BusinessDay

Insurance industry stakeholders kick against unclaimed dividends diversion

...as firm posts N570,363m profit after tax

Stakeholders in the Insurance industry, on Thursday, cautioned against diverting unclaimed dividends, adding that such funds be “ reinvested into firms to strengthen their operations”.

The government had on the back drop of dwindling revenue planned to borrow part of the over N170b funds.

These views were aggregated on in Abuja at the Annual General Meeting of Veritas Kapital Assurance Plc, where shareholders were informed that payment of claims by the company was in the threshold of over half a billion naira as at June 2022.

The stakeholders noted that the funds belonging to shareholders of several blue-chip firms, including insurance sector investors be reinvested and re-channelled to the affected firms for reinvestment.
Dividends are the distributable earnings of a company, which are determined by its board of directors. When the shareholder for any reason does not claim a dividend, it is termed unclaimed dividends.

The insurance sector stakeholders argued that government as regulators had no business in setting up a trust fund where those unclaimed dividends will be channelled to because most of the key players are private entities.

It was reliably gathered that some key players in the insurance industry have dragged the Federal Government to court over the issue.

They alleged that government is mulling a trust fund, where it hopes to channel all dividends left unclaimed by investors.

They equally lamented the level of skepticism among citizens regarding insurance matters, insisting that it is one area where government should be more proactive, especially in strengthening enlightenment to help minimize risks associated with loses among the populace.

At the Annual General Meeting of Veritas Kapital Assurance Plc, the Directors announced a profit after tax of N570,363million for the 2021 fiscal year which ended December 31st.
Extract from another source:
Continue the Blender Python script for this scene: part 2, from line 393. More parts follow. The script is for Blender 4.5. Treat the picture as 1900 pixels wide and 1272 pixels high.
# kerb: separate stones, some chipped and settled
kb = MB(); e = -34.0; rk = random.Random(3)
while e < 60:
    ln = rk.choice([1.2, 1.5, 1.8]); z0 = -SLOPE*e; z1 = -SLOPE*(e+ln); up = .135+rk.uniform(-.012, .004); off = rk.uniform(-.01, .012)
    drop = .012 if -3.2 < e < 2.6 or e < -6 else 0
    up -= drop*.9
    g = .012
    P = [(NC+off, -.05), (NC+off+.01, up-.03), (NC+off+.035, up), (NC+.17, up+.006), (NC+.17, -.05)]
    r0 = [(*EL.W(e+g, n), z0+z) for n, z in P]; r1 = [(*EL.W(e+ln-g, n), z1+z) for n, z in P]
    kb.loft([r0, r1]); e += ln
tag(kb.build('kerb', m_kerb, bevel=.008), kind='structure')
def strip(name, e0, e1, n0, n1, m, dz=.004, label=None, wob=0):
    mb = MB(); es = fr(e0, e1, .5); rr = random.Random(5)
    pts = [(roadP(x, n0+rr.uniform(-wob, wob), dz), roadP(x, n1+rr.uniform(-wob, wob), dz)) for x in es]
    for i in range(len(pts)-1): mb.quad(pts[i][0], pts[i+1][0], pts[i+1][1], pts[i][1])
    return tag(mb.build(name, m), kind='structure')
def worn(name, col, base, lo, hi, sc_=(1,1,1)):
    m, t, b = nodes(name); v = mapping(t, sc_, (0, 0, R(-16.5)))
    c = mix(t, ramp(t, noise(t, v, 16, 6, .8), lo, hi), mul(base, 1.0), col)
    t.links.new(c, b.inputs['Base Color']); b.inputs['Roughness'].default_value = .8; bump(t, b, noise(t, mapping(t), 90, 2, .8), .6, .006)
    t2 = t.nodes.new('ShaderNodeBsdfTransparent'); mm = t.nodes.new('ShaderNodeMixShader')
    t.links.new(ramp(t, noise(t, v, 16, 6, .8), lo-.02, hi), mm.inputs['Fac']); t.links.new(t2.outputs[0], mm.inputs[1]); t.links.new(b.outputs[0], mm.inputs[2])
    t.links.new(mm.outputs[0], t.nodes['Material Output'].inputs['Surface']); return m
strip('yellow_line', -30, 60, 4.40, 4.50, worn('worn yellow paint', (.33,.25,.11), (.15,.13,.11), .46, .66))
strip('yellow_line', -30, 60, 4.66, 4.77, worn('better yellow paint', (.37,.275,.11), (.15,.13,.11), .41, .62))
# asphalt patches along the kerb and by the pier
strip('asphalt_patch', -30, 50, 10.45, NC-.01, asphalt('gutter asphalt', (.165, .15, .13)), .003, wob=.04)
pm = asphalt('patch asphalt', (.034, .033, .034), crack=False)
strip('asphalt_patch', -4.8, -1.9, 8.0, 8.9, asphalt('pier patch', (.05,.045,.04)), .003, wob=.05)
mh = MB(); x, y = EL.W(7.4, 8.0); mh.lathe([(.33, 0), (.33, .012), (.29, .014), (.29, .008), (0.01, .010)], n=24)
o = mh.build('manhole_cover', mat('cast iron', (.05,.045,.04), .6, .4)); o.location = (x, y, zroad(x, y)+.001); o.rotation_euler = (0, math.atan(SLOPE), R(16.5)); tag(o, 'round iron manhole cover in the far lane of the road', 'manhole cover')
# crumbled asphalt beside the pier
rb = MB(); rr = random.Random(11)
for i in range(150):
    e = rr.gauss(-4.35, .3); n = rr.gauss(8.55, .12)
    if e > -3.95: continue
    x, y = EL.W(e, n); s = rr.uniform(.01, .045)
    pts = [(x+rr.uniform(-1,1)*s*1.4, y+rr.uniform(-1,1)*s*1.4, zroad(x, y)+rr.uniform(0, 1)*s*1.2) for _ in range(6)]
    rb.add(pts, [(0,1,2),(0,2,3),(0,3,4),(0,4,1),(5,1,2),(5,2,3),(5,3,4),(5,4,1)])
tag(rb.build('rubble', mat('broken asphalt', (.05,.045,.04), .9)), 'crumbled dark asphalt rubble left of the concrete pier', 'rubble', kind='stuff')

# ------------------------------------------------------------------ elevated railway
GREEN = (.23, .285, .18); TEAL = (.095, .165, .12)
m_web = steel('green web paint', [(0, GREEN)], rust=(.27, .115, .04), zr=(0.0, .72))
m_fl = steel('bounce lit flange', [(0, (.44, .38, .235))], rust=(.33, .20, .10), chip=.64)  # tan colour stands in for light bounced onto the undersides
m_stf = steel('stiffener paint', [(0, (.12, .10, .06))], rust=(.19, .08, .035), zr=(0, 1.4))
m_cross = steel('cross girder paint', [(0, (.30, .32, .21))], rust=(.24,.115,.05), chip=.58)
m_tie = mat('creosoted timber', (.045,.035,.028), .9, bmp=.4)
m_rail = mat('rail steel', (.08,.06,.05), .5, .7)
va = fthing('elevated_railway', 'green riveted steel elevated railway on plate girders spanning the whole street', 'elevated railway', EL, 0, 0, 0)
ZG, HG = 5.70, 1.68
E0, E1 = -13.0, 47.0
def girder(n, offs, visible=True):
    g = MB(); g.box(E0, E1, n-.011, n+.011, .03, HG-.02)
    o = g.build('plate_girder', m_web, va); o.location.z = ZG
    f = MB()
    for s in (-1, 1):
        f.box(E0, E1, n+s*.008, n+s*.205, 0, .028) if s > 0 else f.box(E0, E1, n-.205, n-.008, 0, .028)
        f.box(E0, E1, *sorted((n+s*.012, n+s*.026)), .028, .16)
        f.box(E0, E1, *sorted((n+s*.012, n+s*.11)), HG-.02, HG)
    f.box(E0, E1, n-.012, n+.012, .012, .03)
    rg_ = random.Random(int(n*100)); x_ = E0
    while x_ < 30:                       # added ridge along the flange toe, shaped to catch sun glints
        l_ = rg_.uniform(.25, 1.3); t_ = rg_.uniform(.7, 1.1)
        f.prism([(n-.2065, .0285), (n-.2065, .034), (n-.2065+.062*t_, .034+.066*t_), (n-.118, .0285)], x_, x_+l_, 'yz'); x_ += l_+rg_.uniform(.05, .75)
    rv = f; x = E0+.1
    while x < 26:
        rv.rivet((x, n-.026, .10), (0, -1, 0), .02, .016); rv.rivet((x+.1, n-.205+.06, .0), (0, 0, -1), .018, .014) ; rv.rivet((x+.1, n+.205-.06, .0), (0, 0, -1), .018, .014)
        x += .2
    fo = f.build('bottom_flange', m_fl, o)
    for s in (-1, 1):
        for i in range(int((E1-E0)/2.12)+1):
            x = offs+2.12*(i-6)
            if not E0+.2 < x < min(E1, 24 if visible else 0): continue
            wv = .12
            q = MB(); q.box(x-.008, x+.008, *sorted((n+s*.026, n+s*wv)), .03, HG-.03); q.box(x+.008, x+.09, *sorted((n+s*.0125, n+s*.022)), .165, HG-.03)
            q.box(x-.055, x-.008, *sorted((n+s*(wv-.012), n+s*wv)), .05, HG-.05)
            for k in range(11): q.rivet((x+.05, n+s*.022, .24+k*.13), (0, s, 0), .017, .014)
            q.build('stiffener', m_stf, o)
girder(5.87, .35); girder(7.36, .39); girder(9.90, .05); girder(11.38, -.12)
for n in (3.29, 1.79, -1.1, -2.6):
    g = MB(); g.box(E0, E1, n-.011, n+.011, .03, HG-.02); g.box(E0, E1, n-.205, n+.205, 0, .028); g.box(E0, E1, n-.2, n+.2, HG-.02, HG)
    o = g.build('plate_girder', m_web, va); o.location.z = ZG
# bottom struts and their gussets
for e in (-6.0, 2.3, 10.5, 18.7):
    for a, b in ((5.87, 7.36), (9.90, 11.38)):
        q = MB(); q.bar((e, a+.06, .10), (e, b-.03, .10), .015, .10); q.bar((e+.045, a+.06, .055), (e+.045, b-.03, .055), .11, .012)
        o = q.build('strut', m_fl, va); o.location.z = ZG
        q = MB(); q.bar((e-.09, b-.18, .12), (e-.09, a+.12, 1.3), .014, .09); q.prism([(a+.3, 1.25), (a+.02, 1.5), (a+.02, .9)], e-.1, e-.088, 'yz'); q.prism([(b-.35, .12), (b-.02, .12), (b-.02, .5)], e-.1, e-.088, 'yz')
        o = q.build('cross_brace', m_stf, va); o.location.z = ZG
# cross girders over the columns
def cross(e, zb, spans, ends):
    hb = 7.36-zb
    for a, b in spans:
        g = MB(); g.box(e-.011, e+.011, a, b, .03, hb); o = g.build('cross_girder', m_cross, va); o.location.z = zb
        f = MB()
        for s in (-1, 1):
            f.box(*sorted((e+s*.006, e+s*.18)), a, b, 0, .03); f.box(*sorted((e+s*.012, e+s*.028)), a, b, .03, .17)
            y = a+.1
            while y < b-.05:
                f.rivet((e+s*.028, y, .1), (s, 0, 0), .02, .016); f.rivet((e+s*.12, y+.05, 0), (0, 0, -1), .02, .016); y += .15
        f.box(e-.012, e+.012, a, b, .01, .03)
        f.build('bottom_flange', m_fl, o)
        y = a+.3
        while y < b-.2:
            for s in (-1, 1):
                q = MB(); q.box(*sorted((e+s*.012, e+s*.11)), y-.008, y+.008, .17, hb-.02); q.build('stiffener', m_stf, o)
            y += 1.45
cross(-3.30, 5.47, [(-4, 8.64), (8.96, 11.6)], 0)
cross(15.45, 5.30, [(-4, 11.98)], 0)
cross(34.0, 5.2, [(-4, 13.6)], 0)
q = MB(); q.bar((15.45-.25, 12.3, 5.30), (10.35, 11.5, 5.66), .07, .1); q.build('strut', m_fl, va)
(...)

Commenting on the dividend claims, the national chairman, new dimension shareholders association of Nigeria, Patrick Ajudua, a shareholder with the company said, “I am the we talked about the unclaimed dividend because its money meant for investors in the capital market, as such government has no reason to lay claim, that money doesn’t belong to them by setting up a trust fund.

Read also: ‘Insurance practitioners need to open up the market’

“We believe that unclaimed dividends, if not claimed should be sent back to the companies for reinvestment and a return back to the shareholders. So government has no business claiming it, that money doesn’t belong to them”.

Also commenting on how insurance business in Nigeria can thrive, Ajudua said building trust was necessary to boost the sector.

According to him, “For insurance business in Nigeria, the first key thing is trust and I said it, once trust can be guranteed, the people know that if I pay premium my claims will be settled.

He declared that people will patronize insurance business, if more awareness is created, so that the people will know the benefit for them.

“ We have been having building collapse in Nigeria, people die and there is no insurance on that, who is the ultimate loser, the regulators must ensure they create more awareness for insurance firms in Nigeria”.

Earlier, MD/CEO of the insurance firm, Kenneth Egbaran, corroborated some of the shareholders, saying there was need for robust enlightenment campaign.

He stressed that while insurance companies continues to create awareness, the enforcement of insurance policies will help to deepen its penetration for national growth because insurance policies offer lots of benefits.

Chairman of the firm, Nahim Abe’ Ibraheem who got re-elected unopposed by the shareholders, explained that insurance firms were operating in a volatile economic environment, where most of the clients were left with options of either putting food on the table for their families or paying premiums.

He said the company hopes to navigate the insurance business with injection of contemporary technology to post a more impressive output in the current fiscal year.